Exercise goal ▸ The required output consists solely of the lines from the top of the listing through the line containing "col = sc.collection", transcribed exactly.
════════
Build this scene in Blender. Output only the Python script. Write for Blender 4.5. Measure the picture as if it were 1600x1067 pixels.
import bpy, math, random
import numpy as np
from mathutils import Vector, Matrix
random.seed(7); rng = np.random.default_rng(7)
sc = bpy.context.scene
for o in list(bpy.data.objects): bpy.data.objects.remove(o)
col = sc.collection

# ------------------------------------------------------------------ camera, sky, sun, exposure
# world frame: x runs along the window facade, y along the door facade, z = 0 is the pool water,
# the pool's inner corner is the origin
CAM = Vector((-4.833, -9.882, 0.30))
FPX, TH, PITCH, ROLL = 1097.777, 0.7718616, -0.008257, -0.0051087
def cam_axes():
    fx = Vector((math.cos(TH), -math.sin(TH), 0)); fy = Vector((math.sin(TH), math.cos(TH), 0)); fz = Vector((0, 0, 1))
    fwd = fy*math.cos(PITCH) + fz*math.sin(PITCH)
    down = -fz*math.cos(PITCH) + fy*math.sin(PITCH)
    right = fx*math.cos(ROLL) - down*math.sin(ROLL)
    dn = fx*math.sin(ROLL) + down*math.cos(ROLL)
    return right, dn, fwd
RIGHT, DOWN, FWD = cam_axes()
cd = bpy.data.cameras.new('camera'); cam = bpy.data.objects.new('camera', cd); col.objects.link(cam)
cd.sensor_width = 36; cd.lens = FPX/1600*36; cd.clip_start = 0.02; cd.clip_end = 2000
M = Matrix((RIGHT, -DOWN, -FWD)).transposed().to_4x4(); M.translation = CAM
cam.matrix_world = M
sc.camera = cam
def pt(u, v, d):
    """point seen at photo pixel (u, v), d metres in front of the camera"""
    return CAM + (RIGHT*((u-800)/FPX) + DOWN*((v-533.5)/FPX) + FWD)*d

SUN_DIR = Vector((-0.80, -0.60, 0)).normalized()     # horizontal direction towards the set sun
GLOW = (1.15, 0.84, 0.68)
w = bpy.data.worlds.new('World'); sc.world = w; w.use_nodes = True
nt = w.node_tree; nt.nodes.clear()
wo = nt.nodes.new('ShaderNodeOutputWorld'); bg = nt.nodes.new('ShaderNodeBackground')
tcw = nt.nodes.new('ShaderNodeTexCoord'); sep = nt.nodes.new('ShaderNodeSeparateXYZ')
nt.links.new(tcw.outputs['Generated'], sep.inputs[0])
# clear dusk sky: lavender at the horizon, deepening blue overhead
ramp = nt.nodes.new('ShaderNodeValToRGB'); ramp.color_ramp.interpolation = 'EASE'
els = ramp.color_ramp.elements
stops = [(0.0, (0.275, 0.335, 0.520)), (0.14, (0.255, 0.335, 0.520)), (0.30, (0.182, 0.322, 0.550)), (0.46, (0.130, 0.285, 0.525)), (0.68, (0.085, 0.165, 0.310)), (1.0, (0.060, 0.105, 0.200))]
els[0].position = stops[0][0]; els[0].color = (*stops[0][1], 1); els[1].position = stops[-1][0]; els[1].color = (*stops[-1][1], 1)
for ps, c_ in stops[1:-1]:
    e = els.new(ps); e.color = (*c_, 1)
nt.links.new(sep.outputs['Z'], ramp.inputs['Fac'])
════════
In response ▸
Build this scene in Blender. Output only the Python script. Write for Blender 4.5. Measure the picture as if it were 1600x1067 pixels.
import bpy, math, random
import numpy as np
from mathutils import Vector, Matrix
random.seed(7); rng = np.random.default_rng(7)
sc = bpy.context.scene
for o in list(bpy.data.objects): bpy.data.objects.remove(o)
col = sc.collection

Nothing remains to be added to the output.